Şunu biliyoruz ve görüyoruz: İlçemizde trafik sorunu her geçen gün çekilmez bir hal alıyor. Bunun birçok nedeni var doğal olarak; en göz alıcı neden tabii ki kuralsız işleyen indirmek bindirmek trafiğidir. İlçemizin göbeğinde kural tanımayan, ilçeyi kendi özel malı gibi algılayan, şehir kabadayıları gibi hareket eden, yani her yönüyle keyfi muamele yapan bir yaşam tarzıyla karşı karşıyayız. Herkes bana ne diyor ve nemelazımcı bir davranış sergiliyor.
Öte yandan İlçenin ana caddesinde birçok toptancı, mağazacı, marketçi, kargocu, kahveci aldıkları malları indirmek bindirmek zorundadırlar. Buna bir de sağa sola park edilen araçları, motosikletleri, üç tekerlekli arabaları, son dönemlerde ise bisikletleri, seyyar satıcıları da eklerseniz durum net olarak ortaya çıkar. Hal böyle olunca zaten caddeler dar olduğu için trafik sıkışıklığı meydana geliyor.
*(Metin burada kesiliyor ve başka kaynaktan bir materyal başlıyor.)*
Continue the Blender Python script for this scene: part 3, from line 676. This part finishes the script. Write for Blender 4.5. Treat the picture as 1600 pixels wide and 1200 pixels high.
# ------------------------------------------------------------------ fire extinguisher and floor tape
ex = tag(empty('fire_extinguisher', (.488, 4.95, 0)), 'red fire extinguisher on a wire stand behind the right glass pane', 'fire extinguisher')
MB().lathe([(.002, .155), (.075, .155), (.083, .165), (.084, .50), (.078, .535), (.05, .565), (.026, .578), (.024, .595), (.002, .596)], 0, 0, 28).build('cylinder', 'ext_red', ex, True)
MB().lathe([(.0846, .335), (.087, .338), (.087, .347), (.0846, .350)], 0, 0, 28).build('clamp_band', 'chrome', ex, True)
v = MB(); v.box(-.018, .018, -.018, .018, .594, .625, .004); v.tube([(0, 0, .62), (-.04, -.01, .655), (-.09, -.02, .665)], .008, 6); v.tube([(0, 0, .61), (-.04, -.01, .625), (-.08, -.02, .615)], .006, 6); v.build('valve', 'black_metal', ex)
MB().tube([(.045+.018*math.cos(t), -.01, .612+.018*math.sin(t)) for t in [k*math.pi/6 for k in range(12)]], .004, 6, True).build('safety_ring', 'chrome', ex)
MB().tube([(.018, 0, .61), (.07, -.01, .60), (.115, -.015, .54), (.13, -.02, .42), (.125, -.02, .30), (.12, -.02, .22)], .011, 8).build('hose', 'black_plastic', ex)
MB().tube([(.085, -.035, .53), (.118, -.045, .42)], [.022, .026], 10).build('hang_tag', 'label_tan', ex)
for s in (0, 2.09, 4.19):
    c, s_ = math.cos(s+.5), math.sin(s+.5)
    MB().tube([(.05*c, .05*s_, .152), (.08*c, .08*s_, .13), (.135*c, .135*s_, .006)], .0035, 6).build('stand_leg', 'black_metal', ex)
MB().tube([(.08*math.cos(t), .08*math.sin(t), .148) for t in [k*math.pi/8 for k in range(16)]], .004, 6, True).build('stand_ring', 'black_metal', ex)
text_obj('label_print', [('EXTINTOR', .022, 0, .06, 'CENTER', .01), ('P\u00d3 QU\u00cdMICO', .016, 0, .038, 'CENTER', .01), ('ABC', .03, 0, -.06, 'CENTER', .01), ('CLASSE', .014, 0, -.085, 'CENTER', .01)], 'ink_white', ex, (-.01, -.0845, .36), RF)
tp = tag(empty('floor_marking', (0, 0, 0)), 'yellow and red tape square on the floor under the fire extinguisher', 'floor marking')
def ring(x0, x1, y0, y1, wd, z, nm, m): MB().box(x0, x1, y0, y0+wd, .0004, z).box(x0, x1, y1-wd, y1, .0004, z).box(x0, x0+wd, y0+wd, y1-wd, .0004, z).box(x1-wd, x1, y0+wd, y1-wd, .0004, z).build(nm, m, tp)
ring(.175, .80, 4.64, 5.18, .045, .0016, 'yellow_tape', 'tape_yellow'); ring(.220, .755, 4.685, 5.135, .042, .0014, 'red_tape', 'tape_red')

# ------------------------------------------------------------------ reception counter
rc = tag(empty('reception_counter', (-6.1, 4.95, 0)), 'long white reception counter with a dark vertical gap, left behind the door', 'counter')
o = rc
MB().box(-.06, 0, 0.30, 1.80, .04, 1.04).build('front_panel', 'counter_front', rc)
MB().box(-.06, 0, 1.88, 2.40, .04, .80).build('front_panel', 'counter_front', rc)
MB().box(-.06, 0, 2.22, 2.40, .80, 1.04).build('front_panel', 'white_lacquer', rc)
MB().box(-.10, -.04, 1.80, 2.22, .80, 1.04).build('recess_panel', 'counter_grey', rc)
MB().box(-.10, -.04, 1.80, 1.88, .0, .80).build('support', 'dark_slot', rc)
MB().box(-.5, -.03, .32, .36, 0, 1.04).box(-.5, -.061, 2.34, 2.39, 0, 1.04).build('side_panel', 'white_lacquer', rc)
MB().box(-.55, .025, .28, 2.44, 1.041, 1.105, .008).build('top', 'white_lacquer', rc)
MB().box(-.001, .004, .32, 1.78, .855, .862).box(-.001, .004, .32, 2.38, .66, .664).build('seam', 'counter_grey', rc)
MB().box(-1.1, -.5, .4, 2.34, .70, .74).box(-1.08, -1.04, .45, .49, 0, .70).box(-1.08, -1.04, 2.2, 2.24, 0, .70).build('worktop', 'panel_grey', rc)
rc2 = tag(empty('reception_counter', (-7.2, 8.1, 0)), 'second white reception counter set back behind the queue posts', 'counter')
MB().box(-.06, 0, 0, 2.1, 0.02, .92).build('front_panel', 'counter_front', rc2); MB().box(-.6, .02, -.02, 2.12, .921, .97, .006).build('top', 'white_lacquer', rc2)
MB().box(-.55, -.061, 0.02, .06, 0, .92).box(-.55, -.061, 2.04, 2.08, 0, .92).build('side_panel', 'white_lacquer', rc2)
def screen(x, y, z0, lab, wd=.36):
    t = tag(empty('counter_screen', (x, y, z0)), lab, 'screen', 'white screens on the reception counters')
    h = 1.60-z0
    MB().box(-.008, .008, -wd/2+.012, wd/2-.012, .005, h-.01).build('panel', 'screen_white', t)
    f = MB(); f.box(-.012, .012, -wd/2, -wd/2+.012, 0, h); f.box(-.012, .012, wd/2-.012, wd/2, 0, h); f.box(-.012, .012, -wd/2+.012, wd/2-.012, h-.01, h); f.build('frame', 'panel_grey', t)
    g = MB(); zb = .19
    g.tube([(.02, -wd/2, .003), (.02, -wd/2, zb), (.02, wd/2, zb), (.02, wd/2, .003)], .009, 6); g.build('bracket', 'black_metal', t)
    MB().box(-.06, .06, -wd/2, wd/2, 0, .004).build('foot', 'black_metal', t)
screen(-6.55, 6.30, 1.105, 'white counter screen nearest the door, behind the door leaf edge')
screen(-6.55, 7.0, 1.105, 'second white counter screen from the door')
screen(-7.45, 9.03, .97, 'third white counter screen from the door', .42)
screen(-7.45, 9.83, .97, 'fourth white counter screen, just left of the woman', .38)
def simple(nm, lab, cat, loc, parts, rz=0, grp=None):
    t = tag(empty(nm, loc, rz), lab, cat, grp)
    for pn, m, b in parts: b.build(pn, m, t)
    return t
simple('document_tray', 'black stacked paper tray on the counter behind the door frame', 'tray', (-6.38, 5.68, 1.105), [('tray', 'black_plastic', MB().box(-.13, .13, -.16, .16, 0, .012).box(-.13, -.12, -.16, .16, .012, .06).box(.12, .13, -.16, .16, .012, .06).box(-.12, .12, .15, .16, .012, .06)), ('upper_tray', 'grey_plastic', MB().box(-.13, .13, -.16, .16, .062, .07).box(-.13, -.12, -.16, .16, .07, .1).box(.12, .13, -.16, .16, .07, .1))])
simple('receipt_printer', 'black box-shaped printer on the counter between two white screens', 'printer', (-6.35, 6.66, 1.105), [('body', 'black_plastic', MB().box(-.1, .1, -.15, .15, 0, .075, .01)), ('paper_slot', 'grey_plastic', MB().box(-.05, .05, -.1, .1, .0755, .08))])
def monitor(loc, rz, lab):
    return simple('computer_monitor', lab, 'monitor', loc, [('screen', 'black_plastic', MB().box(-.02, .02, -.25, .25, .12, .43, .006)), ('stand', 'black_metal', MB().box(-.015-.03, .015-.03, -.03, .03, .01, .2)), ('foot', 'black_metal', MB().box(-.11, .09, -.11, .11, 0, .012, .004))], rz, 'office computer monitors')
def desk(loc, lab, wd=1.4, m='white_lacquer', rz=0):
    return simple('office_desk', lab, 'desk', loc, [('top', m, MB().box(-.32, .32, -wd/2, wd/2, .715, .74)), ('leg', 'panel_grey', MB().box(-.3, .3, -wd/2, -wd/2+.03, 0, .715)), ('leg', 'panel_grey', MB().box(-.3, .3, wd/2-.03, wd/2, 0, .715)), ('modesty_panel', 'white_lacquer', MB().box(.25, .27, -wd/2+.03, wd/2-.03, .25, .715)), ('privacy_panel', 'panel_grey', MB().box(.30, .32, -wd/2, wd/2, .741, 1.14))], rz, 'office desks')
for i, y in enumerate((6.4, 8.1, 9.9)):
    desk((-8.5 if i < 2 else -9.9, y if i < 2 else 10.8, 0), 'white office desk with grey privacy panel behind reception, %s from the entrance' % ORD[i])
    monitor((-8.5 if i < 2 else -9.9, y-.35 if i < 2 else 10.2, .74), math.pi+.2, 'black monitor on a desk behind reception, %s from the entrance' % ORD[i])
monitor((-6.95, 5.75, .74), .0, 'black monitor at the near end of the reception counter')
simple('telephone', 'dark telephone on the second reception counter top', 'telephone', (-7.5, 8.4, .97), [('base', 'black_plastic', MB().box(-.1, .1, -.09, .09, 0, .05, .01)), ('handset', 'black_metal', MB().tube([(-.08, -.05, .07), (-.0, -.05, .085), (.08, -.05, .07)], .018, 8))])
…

Şimdi trafik düzensizliği üzerine birçok şey söylemek mümkündür. Durum vahimdir, vahim olduğu kadar da pratik çözümler gerektiren bir durumdur. Ama bu konuda yetkili olanlar asıl görevlerini yerine getirmiyorsa, durum daha da vahim oluyor. Herkes topu ötekine atmak istiyor. Vatandaş yetkililere, yetkililer vatandaşa, belediye trafik polisine, trafik polisi belediyeye, belediye esnafa sorumluluklarını hatırlatıyor. Hâlbuki topu birbirimize atlamakla bu sorunu çözemeyiz.
Bu sorun hepimizin sorunu olduğu hal de, konunun üzerine ciddiyetle giden yok. Bu keşmekeşlik devam ederse, bir beş on yıl sonraki durumu göz önüne getirin…
Herkes başkasından çözümler bekliyor. Ben daha önce de bu konuyu yazdım; acil olarak ilçemizin trafik sorunuyla ilgili bir toplantının düzenlenmesi gerekiyor. Bunu yerel yönetim, Kent Konseyi ya da sivil toplum örgütleri yapabilirler.
Ben kendi açımdan bazı pratik çözümleri şimdiden önerebilirim; Bundan sonra ilçe merkezinde yeni açılacak ve indirmek bindirmek trafiği yoğun olan mağazalar, marketler, kargo şirketleri ve benzeri faaliyetlerin belediye tarafından izin verilmemesini öneriyorum. Bu gibi faaliyetler kesinlikle ana caddeden uzak tutulmalı. Her şeye rağmen bunlara izin verilirse, mağaza, kargo ve market gibi faaliyetlerde, yük indirmek bindirmek faaliyetinin ana cadde de değil, bu indirmek bindirme kapılarını mutlaka arka sokaklarda olmasını talep etmeliyiz. Yani indirmek bindirmek trafiğini ana caddeden mutlaka uzaklaştırmamız gerekiyor. Var olan mağaza, market, kargo şirketlerinin, mümkünse, indirmek bindirmek faaliyetlerinin arka sokaklara taşınmasını talep etmemiz, kent trafiğini bir nebze rahatlatır. Bu konuda taşınma için gerekli yatırımların belediye tarafından karşılanmasını da en makul olandır. Çünkü belediye bu şirketlere zamanında izin vermiş ve kendi fiziksel şehir planını da kendisi belirlemiştir.
Öte yandan trafiği aksatan at arabalarına, seyyar satıcılara ve üç tekerlekli bisikletlere belli kurallar koymak neden bu kadar zor olsun ki? Kuralı olmayan bir trafik kültürü var mıdır? Bizdeki trafik kuralsızdır, kuralsızlık gizli bir kural haline gelmiştir! Sürücüler arasında yaş, yük, ehliyet ve trafik kuralları konusunda kararlı olmak gerekmez miydi? Kurallara uymayanlara değişik cezalar uygulamak makul bir uygulama değil midir? Mesela üç tekerlekli bisiklet kullanan çocukların belli bir yaş uygulaması getirmemiz gerekmez mi? Yük taşıyan at arabalarının yükleri konusunda belli kurallar koymamız bu kadar mı zordur sanki? Motosikletleri ehliyetsiz kullananlar neden bu kadar rahat ilçemizde dolaşabiliyorlar?
Gördüğümüz gibi trafik kültürü bir bütün oluşturuyor. Trafik sıkışıklığına neden olan sorunların çözümü de bir bütündür. Şuradan buradan küçük delikleri tıkamakla sorun çözülmez.
Hiç olmazsa bu konuyu ciddi olarak konuşmaya başlamamız lazım.